Comment by setquk

7 years ago

Have to agree on all points.

You’ll find the slow file operations are entirely down to NTFS. Regardless of how you play around in fsutil it’s hopeless on lots of small files. This incidentally makes WSL unbearably slow. Hence why I still use VirtualBox and putty.

I was suspecting as much. I wonder why NTFS gets so much praise, especially compared to HFS+. Yes, HFS has less features, but at least it lets me get my work done.

  • NTFS deserves no praise. None at all. Not sure I've ever heard any to be honest.

    edit: fine example as I got a downvote.

    SVN checkout on windows NTFS 8 minutes 30 seconds

    SVN checkout on same kit on ext4 48 seconds.

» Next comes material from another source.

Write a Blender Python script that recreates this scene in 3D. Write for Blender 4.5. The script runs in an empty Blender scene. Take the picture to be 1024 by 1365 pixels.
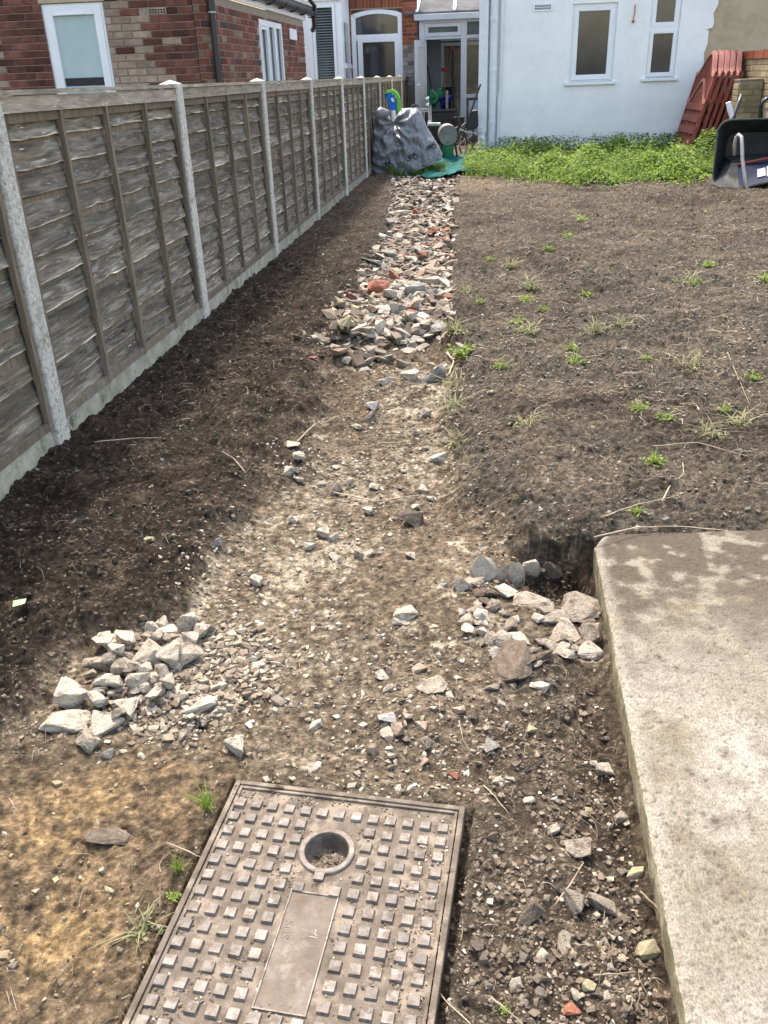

    This problem scales to git as well, so is not SVN related. Anything that does lots of small writes, so basically anything unixy, suffers like this.

    • > Anything that does lots of small writes, so basically anything unixy, suffers like this.

      To be honest, when NTFS was conceived it probably didn't have as a design goal that common Unix patterns should be fast. After all, Unix applications use the file system for lots of things where Windows has different mechanisms for that purpose.

      SVN sadly has to traverse the complete working copy and lock every single directory individually because every directory is also a working copy on its own. Most of the time SVN spends on, e.g., update, is spent on locking and unlocking. Git/hg only need to do this in one place and avoid that problem.

    • Never checked if it was NTFS issue, but it felt like logical explanation - when starting Stronghold Crusader through wine on Linux, loading took like 0.5s, compared to 10s or so on Windows.

      Didn't bother to check the numbers, but it was order of magnitude for sure. Way more than just noticeable.

    • ^ This is true. Dealing with lots of small files is SUPER SLOW in NTFS for some reason.

It's definitely not 'entirely'. I have a folder with a bunch of small files where explorer and other programs sometimes hitch for tens of minutes, and WSL can reliably process in seconds. It's too many seconds compared to native linux, but it's still seconds.

It's not NTFS -- it's Windows Defender's Realtime protection.

  • If you turn it off it still runs like ass. I have spent hours on this one even down to fsutil tuning and I can't get more than about a 10% improvement.

    This is because the small files are stored on the MFT which is global read/write locked.